Exercise requirements: Copy exactly, please, the lines of the data from its start through the line containing "COL = sc.collection".

Dataset excerpt:

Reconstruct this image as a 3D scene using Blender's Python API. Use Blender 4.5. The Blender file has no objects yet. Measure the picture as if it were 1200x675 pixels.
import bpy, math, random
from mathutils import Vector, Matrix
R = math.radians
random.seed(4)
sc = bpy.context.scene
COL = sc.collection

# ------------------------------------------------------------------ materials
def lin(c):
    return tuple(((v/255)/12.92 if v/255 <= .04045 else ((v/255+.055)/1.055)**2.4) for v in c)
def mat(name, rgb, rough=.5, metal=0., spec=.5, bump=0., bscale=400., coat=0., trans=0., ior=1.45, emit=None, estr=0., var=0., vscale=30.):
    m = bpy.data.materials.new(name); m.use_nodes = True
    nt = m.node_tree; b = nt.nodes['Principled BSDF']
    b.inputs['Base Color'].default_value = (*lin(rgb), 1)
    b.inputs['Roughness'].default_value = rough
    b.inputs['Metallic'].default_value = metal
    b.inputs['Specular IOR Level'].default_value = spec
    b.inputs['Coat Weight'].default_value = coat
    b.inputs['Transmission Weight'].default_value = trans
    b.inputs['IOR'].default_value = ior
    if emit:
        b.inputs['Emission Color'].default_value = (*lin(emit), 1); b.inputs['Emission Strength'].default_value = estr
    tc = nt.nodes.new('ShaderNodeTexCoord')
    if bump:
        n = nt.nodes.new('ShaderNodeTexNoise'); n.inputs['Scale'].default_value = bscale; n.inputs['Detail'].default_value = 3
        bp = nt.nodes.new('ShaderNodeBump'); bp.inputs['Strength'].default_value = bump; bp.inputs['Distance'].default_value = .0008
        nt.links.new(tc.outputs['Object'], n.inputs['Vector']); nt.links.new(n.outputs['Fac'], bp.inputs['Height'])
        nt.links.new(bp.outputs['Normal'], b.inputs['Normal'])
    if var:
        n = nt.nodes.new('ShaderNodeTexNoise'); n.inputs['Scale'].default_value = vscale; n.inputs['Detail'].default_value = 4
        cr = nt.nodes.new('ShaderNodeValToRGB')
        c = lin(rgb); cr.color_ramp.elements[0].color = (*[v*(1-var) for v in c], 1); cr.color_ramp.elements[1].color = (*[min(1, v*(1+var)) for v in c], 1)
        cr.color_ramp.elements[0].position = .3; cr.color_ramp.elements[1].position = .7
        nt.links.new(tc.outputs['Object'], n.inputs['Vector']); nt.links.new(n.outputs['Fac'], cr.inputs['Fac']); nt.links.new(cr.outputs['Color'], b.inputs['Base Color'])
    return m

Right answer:
Reconstruct this image as a 3D scene using Blender's Python API. Use Blender 4.5. The Blender file has no objects yet. Measure the picture as if it were 1200x675 pixels.
import bpy, math, random
from mathutils import Vector, Matrix
R = math.radians
random.seed(4)
sc = bpy.context.scene
COL = sc.collection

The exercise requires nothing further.